Ive taken 3 semesters of C++, 2 semesters of Assembly, and 1 of C with embedded systems. And im constantly learning from my mistakes. Currently using MultiWii which is an arduino based system, and not happy about it. I love the STM32, still learning though.
Registered Member #30
Joined: Fri Feb 03 2006, 10:52AM
Location: Glasgow, Scotland
Posts: 6706
What sorts of bad practices might those be? Everyone has to start somewhere, in my case it was typing programs from a computer magazine into an Amiga by hand.
I have a STM32 Discovery too, but I never got beyond the LED blinking program. I wanted to use the timers to output interrupter pulses for a Tesla coil, but I never figured out the timer API. Got any tips?
Registered Member #1792
Joined: Fri Oct 31 2008, 08:12PM
Location: University of California
Posts: 527
Microwatt wrote ...
what sort of complex projects have you seen done with a shitino? I went to my local hackers space and everybody was doing an arduino project. I think it makes electronics too user friendly.

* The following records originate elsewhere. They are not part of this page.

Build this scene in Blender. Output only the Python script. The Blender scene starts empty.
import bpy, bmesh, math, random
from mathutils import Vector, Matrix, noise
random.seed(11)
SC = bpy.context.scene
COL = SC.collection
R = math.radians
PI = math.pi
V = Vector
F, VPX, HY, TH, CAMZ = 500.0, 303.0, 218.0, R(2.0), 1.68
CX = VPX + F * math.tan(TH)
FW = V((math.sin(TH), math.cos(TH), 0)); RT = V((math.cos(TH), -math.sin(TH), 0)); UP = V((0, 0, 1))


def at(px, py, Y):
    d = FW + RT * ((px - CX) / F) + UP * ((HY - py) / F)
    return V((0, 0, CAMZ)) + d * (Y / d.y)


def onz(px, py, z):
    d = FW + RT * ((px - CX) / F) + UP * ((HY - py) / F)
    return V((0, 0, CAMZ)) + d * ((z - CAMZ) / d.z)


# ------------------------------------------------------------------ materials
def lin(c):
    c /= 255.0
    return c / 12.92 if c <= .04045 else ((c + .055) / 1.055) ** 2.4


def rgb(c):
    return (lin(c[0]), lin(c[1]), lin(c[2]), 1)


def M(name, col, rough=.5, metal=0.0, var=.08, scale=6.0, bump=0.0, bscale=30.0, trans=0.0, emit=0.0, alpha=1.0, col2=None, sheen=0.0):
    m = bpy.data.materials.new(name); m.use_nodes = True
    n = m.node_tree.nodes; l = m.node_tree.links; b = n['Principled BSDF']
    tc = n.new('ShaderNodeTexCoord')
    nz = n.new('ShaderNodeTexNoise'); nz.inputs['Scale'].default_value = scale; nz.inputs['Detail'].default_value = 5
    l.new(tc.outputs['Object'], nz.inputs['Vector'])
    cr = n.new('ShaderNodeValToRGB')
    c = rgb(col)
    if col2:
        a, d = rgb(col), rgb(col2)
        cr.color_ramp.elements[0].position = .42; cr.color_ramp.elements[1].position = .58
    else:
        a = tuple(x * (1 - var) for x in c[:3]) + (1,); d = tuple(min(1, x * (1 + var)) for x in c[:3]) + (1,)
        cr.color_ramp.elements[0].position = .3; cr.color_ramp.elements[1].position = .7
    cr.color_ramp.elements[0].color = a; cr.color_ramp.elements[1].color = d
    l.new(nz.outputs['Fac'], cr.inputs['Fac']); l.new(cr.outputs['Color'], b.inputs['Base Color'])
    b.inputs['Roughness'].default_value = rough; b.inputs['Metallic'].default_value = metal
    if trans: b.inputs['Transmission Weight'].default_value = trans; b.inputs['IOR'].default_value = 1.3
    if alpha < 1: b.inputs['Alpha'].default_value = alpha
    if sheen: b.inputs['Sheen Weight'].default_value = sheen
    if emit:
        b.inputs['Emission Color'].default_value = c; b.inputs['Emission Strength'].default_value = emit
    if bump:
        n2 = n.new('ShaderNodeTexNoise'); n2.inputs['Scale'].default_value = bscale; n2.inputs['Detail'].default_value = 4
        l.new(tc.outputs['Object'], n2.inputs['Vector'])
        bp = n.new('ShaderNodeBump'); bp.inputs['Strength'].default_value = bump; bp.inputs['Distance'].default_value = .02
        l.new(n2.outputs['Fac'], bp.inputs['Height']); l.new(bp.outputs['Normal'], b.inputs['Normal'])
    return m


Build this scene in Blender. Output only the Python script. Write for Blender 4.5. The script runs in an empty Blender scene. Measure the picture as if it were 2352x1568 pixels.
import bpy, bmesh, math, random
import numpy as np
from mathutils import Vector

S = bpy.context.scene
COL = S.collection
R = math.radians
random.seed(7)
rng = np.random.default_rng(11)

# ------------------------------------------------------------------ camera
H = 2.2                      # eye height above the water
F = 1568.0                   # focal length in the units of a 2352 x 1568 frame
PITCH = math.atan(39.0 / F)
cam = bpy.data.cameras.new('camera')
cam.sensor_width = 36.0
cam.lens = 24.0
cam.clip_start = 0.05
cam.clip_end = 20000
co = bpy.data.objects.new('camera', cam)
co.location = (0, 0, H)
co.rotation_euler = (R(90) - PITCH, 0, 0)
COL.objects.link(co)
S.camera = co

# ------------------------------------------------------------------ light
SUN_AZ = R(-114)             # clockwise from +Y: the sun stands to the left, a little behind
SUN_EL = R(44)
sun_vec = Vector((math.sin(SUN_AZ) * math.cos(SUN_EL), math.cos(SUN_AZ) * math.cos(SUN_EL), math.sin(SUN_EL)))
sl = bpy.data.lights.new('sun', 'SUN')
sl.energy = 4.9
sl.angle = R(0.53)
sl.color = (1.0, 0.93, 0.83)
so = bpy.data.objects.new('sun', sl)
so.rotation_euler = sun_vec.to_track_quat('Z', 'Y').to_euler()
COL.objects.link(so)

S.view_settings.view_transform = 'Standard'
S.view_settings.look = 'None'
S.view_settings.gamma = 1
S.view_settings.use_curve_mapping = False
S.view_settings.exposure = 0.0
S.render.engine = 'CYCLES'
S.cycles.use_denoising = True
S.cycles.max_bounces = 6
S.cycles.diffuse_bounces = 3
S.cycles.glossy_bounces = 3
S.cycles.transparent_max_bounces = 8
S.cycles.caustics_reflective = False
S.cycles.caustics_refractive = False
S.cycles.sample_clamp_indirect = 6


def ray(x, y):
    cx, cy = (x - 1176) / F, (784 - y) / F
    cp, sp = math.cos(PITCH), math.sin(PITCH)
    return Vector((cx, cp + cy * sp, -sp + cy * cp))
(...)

Personally I've seen very few Arduino projects. One was a audio modulated flyback which I think could have been much better implemented with analog circuits or a different microcontroller which hid a faster PWM module. Another was a charger controller and data logger with SD card for a solar power project, a perfect project for the Arduino since there was relatively simple program logic that needed implementing and the students were more interested in the system aspect than in messing around with the microcontrollers.
If people are interested in more performance or flexibility they may graduate to other microcontrollers, or maybe it doesn't matter and they'll keep using Arduinos. Don't blame the tool if people do silly things with it, that doesn't make it a bad tool.
Attacking the tool because it makes things easy that used to be hard does stray a bit into electronic hipster territory: "I was into microcontrollers before they were cool and easy to use!"